## Challenge
Only one stretch of the data below should be repeated: the lines from the line containing "e[0].position = 0.33;" through the line containing "e[1].position = 0.70;", inclusive, exactly as they are.

## Material for this task
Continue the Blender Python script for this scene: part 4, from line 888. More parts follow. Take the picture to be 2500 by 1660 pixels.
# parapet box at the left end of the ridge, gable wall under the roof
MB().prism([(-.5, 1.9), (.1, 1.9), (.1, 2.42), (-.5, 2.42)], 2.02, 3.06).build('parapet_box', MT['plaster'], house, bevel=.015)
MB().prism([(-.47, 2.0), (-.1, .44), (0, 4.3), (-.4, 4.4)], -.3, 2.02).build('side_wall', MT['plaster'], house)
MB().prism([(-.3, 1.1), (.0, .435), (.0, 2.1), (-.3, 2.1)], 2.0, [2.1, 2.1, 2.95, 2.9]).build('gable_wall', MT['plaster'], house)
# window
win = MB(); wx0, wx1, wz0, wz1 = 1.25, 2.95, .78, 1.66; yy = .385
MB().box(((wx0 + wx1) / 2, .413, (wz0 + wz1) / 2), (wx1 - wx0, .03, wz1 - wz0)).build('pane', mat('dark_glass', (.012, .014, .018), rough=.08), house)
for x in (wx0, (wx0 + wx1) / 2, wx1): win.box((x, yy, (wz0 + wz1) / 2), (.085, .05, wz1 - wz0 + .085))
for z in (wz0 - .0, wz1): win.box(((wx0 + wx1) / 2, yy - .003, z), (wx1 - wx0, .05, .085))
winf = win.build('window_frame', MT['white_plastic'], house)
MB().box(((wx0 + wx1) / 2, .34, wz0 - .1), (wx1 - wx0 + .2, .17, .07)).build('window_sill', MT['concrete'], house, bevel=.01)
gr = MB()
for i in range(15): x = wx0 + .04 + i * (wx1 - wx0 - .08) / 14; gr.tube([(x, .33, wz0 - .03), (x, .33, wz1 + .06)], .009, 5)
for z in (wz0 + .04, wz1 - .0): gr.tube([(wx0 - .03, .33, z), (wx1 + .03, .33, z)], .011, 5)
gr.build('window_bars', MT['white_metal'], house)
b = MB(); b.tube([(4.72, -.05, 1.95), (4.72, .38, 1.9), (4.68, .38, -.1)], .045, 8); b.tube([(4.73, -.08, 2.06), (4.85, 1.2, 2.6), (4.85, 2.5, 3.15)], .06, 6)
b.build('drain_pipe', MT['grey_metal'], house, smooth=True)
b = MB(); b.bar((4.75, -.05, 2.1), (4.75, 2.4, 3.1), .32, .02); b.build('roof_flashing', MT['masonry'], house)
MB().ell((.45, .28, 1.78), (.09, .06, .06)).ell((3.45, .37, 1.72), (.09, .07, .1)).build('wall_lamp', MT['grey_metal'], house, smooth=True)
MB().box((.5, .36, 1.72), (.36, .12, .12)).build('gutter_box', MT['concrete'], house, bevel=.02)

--

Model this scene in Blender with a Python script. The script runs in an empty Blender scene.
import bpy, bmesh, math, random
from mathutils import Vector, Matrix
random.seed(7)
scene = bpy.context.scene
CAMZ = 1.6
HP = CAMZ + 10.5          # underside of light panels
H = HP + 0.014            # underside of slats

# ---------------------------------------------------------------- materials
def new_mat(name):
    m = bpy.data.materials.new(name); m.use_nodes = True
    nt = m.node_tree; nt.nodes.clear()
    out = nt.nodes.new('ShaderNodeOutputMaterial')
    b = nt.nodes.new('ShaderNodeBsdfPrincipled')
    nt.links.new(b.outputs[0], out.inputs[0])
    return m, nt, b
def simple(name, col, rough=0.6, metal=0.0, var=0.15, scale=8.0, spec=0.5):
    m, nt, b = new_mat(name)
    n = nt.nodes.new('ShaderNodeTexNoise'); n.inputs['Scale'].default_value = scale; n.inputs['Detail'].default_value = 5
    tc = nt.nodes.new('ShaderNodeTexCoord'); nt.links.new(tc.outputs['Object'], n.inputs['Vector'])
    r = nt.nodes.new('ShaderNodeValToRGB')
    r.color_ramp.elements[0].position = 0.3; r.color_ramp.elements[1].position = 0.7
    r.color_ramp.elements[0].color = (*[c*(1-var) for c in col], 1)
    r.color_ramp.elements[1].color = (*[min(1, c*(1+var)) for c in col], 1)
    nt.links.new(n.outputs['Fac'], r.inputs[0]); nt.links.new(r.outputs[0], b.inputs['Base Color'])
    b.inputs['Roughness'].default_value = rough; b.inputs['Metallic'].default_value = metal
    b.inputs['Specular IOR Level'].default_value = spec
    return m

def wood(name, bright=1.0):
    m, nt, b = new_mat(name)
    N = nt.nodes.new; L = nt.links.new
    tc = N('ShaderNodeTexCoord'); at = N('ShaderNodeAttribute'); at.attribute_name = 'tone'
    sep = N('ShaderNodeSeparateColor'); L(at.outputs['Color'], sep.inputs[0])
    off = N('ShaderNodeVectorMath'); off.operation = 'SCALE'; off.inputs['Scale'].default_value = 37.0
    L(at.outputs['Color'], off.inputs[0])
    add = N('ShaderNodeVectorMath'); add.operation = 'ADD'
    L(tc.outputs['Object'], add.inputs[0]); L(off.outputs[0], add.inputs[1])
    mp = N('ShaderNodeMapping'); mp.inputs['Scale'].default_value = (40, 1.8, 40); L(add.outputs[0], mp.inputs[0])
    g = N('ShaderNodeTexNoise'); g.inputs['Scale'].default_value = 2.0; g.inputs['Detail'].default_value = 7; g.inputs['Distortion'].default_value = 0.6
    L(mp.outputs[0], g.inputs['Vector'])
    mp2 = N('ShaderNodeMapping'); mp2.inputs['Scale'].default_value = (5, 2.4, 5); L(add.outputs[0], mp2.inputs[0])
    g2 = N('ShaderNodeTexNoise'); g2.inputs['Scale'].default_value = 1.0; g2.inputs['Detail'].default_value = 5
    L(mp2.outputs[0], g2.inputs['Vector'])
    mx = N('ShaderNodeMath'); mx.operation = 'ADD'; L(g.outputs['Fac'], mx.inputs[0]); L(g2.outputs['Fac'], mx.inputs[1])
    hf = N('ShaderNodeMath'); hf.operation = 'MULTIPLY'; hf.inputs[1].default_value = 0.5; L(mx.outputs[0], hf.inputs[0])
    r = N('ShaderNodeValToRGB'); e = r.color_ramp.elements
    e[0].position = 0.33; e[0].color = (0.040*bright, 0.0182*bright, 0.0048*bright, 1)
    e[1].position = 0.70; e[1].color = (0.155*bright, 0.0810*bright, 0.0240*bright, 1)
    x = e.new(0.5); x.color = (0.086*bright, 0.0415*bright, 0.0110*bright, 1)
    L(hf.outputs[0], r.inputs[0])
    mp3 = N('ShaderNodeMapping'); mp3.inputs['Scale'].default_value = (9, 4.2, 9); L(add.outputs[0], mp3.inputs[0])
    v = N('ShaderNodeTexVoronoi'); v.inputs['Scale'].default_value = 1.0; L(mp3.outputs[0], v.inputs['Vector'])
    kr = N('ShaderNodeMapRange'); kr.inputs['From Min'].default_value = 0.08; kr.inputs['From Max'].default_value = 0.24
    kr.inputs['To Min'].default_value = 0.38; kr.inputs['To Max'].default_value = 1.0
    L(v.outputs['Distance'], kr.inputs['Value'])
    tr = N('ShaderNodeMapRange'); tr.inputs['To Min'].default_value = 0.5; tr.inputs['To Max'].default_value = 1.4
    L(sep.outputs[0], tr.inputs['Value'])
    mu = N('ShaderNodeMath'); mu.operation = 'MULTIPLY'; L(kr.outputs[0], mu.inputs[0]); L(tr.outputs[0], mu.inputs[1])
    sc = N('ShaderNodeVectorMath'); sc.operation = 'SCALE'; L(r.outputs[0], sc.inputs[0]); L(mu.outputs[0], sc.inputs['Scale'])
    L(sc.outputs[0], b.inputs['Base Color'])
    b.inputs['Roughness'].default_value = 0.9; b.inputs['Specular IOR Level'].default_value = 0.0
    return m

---

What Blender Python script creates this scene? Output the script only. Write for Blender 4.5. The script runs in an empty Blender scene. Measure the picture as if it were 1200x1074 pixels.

## Final result
    e[0].position = 0.33; e[0].color = (0.040*bright, 0.0182*bright, 0.0048*bright, 1)
    e[1].position = 0.70; e[1].color = (0.155*bright, 0.0810*bright, 0.0240*bright, 1)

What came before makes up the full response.